Sermon Primer: Romans 8.26-27 and Romans 8.34

04 Jan

The 8th chapter of the book of Romans is one of the most fascinating and challenging book in all of the apostle’s writings. The chapter moves from “no condemnation to those who are in Christ” (Romans 8.1) to “in all these things we are more than conquerors” (Romans 8.37). And in between, Paul covers a lot of ground.

As new creations in Christ who have been made right with God, we are not to live according to the flesh any longer. Our minds are to be set on the things of the Spirit as we put to death the misdeeds of the flesh. Now that we have been adopted in the family of God, we are heirs with Christ who can expect to share in the sufferings of Christ. While these sufferings are not worthy of being compared to the future glory yet to be revealed, they do leave the followers of Christ stuck in a world that is held in bondage to corruption and decay as we wait for the return of the King of Kings. Even those of us who have the Spirit within “groan inwardly as we wait eagerly” (Romans 8.23) for Jesus to return and for our redemption to draw near (see Luke 21.28).

But that does not mean that we are left hopeless and defeated. In fact, we can live as “more than conquerors” in “all things.” In fact, the apostle gave two words of encouragement to the church in Rome about the victory in Christ found even as Christians wait with patience in a world in bondage to decay. One encouragement is found in the great promise of Romans 8.28, a promise that I preached on last week. The second word of encouragement will be the focus of this weeks’ sermon. Paul wrote,

26Likewise the Spirit helps us in our weakness. For we do not know what to pray for as we ought, but the Spirit himself intercedes for us with groanings too deep for words. 27And he who searches hearts knows what is the mind of the Spirit, because the Spirit intercedes for the saints according to the will of God. (Romans 8.26-27 ESV)

This is the only time in the entire New Testament that we are told that the Spirit intercedes for us on our behalf. However, we are told repeatedly that the Second person of the Trinity intercedes for us. In fact, Paul wrote of that truth just a few verses later in the same chapter 8 of Romans.

Who shall bring any charge against God’s elect? It is God who justifies. 34Who is to condemn? Christ Jesus is the one who died—more than that, who was raised—who is at the right hand of God, who indeed is interceding for us. (Romans 8.33-34 ESV)

This same idea can be found in Hebrews 4.14-15, Hebrews 7.25, Hebrews 9.24, and 1 John 2.1-2.

The questions that I will be wrestling with this week are (1) Why do we need one person of the Trinity, or two for that matter, interceding for us? Why can’t the Father hear us directly? (2) How does the fact that the Spirit and the Son are interceding for us on our behalf encourage us as we “groan inwardly and we wait eagerly”?
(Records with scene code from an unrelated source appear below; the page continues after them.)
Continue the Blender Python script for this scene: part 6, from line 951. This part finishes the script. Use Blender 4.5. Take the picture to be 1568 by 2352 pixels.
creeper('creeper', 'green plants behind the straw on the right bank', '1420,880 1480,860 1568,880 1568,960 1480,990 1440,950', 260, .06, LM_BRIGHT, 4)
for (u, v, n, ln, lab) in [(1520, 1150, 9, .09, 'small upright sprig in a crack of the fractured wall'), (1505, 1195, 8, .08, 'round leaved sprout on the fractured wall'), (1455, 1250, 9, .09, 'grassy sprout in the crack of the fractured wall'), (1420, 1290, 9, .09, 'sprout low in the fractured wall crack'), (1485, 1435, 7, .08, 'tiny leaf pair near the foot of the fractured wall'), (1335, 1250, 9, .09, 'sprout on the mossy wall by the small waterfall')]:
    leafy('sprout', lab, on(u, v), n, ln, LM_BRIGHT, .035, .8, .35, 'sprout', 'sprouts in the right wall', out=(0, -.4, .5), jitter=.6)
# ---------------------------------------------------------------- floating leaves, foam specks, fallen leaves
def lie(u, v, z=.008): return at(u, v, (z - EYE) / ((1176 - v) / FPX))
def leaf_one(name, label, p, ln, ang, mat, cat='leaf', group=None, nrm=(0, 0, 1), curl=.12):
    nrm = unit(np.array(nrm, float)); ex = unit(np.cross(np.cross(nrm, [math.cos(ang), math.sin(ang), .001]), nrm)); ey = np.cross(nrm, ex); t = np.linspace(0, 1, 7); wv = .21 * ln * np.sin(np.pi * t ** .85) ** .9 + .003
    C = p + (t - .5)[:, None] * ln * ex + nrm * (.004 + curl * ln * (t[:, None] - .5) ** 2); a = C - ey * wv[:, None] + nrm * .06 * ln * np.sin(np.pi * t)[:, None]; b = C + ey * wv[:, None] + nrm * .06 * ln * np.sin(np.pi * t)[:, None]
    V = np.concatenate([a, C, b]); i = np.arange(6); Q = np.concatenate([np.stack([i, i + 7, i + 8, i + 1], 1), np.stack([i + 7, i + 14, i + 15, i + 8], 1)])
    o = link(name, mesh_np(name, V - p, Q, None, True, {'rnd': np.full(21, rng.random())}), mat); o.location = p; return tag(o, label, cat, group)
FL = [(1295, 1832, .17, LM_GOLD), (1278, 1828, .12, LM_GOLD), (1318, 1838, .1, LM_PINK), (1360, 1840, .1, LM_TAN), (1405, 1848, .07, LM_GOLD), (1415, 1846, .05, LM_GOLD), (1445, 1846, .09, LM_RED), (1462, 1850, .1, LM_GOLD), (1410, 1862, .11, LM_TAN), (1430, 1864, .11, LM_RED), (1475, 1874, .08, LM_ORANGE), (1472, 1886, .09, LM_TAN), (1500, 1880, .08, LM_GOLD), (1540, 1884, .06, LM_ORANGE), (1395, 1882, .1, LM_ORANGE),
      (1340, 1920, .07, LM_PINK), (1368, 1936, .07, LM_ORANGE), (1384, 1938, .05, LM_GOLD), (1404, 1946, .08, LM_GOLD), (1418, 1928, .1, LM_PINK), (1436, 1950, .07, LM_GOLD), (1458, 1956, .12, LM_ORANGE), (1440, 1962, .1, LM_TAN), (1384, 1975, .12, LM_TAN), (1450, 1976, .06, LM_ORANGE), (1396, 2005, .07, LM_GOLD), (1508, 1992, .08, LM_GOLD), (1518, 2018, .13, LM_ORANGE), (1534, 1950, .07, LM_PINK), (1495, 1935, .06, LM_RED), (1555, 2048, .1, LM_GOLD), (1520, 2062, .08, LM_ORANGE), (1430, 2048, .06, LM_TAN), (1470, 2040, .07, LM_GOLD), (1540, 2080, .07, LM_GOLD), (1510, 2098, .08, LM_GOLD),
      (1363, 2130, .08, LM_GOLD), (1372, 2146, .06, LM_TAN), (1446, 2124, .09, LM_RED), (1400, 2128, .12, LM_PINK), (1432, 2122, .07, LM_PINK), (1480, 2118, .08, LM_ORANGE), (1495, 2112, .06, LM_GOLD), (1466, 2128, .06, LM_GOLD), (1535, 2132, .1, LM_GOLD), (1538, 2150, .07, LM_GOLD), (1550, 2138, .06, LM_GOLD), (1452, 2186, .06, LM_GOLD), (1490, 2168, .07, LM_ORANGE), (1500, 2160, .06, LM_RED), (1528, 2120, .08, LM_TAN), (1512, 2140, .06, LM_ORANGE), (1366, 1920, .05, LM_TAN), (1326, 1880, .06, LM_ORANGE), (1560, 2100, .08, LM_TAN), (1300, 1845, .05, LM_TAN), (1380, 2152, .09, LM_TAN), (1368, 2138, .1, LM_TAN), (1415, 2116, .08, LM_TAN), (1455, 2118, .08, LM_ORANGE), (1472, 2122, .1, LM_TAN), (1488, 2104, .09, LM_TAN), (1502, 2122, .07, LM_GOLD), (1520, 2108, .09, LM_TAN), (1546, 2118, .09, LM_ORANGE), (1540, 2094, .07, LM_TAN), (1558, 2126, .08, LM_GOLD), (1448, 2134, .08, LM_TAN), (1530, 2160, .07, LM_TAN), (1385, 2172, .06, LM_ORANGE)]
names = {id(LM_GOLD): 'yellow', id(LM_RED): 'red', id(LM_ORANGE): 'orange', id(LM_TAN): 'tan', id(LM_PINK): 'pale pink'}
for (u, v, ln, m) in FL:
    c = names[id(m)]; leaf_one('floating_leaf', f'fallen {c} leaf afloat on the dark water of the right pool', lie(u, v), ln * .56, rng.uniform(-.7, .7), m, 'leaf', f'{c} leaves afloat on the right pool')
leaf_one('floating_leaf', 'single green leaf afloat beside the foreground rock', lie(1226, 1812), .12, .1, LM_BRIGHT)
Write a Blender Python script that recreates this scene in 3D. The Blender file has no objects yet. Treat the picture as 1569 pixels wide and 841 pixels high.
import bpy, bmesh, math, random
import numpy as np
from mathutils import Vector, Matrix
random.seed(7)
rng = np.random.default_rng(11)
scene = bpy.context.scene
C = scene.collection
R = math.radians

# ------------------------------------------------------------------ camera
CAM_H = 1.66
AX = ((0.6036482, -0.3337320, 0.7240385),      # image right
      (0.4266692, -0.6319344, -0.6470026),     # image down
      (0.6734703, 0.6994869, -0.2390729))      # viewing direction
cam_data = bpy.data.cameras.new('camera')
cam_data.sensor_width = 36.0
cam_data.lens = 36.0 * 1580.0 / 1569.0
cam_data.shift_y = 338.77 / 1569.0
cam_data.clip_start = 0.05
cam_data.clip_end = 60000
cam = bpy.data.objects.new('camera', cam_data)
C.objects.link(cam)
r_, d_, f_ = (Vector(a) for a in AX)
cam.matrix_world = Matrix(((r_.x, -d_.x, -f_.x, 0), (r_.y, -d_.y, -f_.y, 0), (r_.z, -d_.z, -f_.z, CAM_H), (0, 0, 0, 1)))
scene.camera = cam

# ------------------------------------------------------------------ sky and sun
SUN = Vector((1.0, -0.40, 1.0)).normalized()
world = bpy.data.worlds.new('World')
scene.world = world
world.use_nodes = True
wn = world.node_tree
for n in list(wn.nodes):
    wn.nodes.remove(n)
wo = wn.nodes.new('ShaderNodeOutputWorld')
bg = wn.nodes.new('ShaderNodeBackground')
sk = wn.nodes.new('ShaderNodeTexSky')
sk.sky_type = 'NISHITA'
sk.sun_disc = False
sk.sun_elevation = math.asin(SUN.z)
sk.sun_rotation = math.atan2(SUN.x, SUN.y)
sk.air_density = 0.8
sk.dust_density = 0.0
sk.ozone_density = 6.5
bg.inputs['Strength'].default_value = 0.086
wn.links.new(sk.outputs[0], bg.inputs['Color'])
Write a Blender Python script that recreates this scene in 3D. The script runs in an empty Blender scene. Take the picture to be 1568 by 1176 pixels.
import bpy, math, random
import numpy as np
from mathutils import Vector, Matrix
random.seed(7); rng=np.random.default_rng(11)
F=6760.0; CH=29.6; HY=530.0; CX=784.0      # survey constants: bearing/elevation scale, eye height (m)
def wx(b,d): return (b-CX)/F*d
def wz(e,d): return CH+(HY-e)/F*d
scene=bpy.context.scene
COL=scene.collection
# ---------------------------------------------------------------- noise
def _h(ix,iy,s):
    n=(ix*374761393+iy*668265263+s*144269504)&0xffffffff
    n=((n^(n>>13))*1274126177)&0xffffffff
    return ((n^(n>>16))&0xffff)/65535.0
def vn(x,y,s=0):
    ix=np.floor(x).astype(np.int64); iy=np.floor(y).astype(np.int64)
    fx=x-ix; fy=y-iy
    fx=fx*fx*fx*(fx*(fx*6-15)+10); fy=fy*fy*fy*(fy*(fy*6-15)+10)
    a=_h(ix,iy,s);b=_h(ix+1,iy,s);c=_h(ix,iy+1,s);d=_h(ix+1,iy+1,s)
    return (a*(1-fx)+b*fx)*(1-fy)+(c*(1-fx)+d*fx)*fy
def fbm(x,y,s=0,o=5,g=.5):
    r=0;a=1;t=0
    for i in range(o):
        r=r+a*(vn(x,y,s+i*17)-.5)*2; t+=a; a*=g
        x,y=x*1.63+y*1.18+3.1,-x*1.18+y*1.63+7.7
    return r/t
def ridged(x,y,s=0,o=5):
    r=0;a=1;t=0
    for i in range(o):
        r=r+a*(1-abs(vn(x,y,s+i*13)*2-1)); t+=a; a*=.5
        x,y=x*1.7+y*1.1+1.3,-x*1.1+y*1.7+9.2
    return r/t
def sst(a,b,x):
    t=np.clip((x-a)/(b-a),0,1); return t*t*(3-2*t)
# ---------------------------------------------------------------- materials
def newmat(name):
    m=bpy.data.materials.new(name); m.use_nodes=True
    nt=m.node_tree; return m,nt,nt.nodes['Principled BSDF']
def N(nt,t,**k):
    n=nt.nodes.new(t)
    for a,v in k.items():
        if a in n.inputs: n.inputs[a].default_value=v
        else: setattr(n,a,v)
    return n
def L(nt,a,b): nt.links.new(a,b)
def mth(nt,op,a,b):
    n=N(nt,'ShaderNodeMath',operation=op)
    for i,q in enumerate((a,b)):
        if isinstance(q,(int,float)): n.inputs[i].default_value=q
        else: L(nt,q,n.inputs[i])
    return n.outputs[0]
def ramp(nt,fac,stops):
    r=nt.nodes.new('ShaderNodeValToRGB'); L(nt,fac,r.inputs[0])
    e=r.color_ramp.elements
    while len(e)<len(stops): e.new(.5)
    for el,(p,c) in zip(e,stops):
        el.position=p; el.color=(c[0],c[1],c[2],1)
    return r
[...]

Be praying that the Lord will be gracious and kind to us, and that He will open our eyes to understand and accept this encouraging word on Sunday.



Posted by on January 4, 2011 in Uncategorized


2 responses to “Sermon Primer: Romans 8.26-27 and Romans 8.34

  1. Casey

    January 4, 2011 at 11:27 am

    Luke 18 starts with the parable of the widow who seeks justice from an unjust judge. I think God can hear me just fine, but sometimes I see coming to God similar to coming to a judge, whether I’m asking to “grant me justice” or I’m pleading guilty and asking forgiveness. It’s nice to have a lawyer who knows the law and the judge better than me – yet is on my side, pleading for me.

    I think the scripture “the Spirit himself intercedes for us with groanings too deep for words” has a direct correlation to 1 Cor 14:2. “For anyone who speaks in a tongue does not speak to people but to God. Indeed, no one understands them; they utter mysteries by the Spirit.” I think often Christians speak in tongues when they long for what God wants, yet they don’t exactly know what that is because of human weakness and being bound to a material world.

    • tpylant

      January 4, 2011 at 11:33 am

      I think there is a link between the “groanings” of Romans 8.26 and the prayer language of 1 Corinthians 14, but I am not sure that is what Paul is talking about in Romans 8. I agree with what you said about praying for what God wants and not knowing exactly what that is, but the context of the groanings in Romans 8 seems to be the groaning of all creation (8.22) and of Christians (8.23) as we are held in the bondage to decay.

      And I have to ask, if this is supposed to encourage us, why not have the Spirit speak the will of God to us in words that we can understand instead of in groanings too deep for words? And why would the third person of the Trinity have to groan to the First Person of the Trinity on our behalf? Just a few crazy questions.